An Efficient Single Image De-Raining Model With Decoupled Deep Networks

Single image de-raining is an emerging paradigm for many outdoor computer vision applications since rain streaks can significantly degrade the visibility and render the function compromised. The introduction of deep learning (DL) has brought about substantial advancement on de-raining methods. However, most existing DL-based methods use single homogeneous network architecture to generate de-rained images in a general image restoration manner, ignoring the discrepancy between rain location detection and rain intensity estimation. We find that this discrepancy would cause feature interference and representation ability degradation problems which significantly affect de-raining performance. In this paper, we propose a novel heterogeneous de-raining architecture aiming to decouple rain location detection and rain intensity estimation (DLINet).
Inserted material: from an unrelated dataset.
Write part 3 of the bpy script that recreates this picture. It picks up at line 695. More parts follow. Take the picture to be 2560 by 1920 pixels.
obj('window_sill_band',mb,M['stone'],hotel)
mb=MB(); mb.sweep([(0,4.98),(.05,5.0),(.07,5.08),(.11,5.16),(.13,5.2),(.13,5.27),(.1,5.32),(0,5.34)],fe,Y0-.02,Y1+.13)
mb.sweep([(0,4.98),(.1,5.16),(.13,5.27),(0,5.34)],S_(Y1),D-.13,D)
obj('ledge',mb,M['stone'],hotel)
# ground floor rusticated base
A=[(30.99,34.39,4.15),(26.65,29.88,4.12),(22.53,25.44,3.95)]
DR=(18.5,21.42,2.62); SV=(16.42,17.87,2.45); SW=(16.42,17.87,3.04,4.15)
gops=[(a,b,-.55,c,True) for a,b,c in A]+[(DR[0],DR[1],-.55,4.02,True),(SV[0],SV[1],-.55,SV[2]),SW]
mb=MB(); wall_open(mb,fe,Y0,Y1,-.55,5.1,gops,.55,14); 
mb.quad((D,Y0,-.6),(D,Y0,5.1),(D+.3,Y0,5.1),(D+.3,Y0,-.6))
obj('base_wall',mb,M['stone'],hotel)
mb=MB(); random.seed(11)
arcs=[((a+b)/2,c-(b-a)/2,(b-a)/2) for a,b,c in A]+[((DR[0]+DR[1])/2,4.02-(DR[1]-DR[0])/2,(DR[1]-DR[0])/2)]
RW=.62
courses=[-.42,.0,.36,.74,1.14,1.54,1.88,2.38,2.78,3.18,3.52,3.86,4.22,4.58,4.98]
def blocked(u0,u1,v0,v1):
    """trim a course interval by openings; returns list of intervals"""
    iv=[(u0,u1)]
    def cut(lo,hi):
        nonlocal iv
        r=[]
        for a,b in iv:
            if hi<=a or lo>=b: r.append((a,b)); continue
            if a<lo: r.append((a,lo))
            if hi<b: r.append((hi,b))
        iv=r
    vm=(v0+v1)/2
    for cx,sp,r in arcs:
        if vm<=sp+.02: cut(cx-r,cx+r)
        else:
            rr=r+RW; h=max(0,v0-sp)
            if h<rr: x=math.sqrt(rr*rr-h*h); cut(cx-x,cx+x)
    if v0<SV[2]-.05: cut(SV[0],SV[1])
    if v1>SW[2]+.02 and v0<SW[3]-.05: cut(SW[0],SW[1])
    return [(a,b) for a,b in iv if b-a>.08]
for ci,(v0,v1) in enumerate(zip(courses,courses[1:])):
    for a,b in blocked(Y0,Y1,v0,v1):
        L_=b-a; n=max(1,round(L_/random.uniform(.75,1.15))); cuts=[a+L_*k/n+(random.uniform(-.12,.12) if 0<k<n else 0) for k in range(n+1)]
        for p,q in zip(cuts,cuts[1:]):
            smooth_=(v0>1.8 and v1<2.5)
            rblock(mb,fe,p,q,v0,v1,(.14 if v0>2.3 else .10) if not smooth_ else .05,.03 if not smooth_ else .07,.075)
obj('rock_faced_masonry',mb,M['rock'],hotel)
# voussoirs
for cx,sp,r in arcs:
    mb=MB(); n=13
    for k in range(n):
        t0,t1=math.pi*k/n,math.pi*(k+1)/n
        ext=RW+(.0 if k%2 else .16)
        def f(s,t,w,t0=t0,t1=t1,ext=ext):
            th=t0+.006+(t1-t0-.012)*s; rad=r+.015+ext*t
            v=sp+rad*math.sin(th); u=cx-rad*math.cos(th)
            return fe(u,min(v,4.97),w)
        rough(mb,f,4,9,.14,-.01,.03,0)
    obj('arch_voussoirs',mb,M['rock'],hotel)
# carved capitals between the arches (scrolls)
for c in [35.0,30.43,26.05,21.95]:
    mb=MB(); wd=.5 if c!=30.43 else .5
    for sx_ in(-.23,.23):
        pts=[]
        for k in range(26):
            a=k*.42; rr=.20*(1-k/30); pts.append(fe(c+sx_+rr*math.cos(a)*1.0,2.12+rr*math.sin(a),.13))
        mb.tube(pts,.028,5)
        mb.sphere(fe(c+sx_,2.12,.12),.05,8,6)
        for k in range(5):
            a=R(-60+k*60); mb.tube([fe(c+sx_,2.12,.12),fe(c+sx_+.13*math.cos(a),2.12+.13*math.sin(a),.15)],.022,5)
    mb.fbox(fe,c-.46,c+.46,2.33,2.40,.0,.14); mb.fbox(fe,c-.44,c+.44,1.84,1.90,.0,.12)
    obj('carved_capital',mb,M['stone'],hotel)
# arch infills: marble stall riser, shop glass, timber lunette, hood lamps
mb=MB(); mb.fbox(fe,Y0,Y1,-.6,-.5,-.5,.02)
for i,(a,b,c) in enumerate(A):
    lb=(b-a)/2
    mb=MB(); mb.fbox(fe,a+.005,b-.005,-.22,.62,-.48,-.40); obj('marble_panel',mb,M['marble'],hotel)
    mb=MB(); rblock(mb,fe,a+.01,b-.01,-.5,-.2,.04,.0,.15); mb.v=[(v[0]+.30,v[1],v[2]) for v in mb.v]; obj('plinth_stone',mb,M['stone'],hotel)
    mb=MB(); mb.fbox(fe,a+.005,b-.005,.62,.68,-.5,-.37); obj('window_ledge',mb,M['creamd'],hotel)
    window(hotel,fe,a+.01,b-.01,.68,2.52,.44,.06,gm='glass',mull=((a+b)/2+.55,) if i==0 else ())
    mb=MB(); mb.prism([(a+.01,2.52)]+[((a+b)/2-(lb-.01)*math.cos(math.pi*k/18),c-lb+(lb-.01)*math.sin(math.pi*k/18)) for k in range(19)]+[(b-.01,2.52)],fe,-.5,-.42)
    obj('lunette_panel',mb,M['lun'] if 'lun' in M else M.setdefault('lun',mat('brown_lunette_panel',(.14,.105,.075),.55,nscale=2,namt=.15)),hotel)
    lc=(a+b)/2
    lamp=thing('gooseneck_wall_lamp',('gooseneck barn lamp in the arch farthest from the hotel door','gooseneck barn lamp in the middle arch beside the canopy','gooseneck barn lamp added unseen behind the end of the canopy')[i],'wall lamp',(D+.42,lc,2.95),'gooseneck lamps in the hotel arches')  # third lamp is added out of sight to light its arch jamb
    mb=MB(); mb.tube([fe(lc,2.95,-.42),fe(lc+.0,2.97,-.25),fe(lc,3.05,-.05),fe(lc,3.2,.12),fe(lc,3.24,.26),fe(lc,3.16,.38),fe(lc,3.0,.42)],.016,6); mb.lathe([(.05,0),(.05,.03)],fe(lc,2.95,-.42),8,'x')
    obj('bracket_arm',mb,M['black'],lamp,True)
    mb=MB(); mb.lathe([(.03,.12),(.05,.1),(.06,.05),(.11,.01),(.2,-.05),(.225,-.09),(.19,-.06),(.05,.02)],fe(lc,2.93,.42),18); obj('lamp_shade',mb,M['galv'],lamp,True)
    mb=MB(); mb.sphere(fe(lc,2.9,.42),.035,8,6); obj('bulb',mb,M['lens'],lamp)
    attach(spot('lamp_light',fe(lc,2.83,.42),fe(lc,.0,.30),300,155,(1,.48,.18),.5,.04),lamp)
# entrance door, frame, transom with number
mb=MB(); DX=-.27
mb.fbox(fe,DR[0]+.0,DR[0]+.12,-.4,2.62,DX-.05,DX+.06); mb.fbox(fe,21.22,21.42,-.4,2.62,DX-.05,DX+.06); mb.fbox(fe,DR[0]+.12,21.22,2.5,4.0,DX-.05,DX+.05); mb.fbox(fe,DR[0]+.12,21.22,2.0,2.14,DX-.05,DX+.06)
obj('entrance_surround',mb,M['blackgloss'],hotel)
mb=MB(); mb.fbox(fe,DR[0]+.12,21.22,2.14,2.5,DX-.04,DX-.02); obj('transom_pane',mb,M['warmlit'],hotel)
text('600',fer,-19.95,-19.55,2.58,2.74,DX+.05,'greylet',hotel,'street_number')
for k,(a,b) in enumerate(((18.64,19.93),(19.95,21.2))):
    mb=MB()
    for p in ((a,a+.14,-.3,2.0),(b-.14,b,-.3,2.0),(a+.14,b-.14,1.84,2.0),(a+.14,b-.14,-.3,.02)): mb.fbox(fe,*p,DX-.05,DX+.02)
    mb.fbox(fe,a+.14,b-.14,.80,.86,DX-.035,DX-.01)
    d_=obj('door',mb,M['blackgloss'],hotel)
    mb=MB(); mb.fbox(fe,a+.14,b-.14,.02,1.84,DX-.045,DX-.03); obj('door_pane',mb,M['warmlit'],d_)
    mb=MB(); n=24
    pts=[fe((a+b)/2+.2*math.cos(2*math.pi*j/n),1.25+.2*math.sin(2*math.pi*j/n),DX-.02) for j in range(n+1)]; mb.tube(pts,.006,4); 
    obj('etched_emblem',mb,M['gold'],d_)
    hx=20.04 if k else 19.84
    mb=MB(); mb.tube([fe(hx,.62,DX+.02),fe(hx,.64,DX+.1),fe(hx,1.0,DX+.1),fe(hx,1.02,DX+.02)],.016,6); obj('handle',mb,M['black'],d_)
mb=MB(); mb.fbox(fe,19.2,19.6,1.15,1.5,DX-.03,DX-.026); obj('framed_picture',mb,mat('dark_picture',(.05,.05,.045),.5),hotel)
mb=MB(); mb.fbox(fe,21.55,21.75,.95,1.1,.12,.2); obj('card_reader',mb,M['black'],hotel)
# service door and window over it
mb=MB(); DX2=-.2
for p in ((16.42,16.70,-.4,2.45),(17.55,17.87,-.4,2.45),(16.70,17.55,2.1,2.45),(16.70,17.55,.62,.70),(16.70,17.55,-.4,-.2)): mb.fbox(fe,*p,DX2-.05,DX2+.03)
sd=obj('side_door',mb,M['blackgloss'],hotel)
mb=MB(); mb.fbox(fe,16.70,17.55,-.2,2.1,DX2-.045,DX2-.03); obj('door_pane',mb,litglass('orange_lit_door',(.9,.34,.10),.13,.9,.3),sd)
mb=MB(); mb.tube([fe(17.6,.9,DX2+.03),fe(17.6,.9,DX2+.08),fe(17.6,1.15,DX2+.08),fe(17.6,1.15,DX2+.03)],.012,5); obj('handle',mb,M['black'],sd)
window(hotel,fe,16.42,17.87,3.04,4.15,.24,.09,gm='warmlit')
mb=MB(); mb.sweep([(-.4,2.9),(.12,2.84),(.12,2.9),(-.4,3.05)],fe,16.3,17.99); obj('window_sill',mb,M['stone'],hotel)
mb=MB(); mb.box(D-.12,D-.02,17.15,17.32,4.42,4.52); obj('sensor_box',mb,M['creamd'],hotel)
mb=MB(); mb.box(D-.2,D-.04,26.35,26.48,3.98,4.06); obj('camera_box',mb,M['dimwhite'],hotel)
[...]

For these two subtasks, we provide dedicated network structures according to their differential properties to meet their respective performance requirements. To coordinate the decoupled subnetworks, we develop a high-order collaborative network learning the dynamic inter-layer interactions between rain location and intensity. To effectively supervise the decoupled subnetworks during training, we propose a novel training strategy that imposes task-oriented supervision using the label learned via joint training. Extensive experiments on synthetic datasets and real-world rainy scenes demonstrate that the proposed method has great advantages over existing state-of-the-art methods.